In April, Dr. Sharon Joy (Music Director of the Al Andalus Project) and I gave a multi-media lecture presentation to SIETAR (Society for Intercultural Education, Training and Research) in Houston titled, Al Andalus! The Legend: Then and Now, Spain and Houston. We gave a summary of the project and offered insights of cross-cultural awareness that unfolded for us during our work with our multi-cultural team of artists, musicians, translators, and scholars.

In June, Leah Bauer and Richard Hubscher performed the love duet choreographed to the soul-wrenching Sephardic song, Dame La Mano recorded by Alhambra, the ensemble of our consultant Isabelle Ganz. This presentation was part of the Dance Gathering, an event in the annual BRDF (Big Range Dance Festival).

Backstage at the recital hall at NSU. From left to right: Khaled Al Jamal, Linda Gomez, Kristina Koutsoudas, Leah Bauer, Jonathan Gutierrez.

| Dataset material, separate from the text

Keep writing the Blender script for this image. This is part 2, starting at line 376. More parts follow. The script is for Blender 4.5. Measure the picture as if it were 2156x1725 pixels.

The highlight of Phase II was the March Al Andalus Tour to Northwestern State University in Natchitoches, Louisiana. Consultant/performers Kristina Koutsoudas and Khaled Al Jamal, along with dancers Leah Bauer, Linda Gomez and Jonathan Gutierrez accompanied me to NSU. Sharon is a Music Education faculty member there and served as our tour coordinator. Kristina and I taught master classes in Middle Eastern dance and Modern Andalusian Fusion to students in the dance program. Khaled taught master classes in Middle Eastern music to percussion students and another to strings students. Sharon and I did the lecturing in a lecture-demonstration that included our dancers, Khaled and Sharon. They performed numbers from our production that included segments of multi-lingual narration and a slide show of Andalusian architecture. The performance and master classes were enthusiastically received. This was a rewarding endeavor that we may repeat on other campuses in the future.

Speaking of the future, we now foresee a Phase III, a Phase IV, and even a Phase V to the Al Andalus Project. I'll give you more details as we go along, but the main idea is that we’re going to work our way up to our pinnacle production over time. Meanwhile, I’ll be offering Modern Andalusian Fusion classes to dancers who want to train in this style, and it looks like some additional, interesting Al Andalus Project events will continue to pop up along the way. I hope that you will journey with us throughout the length of this discovery and creation-filled path!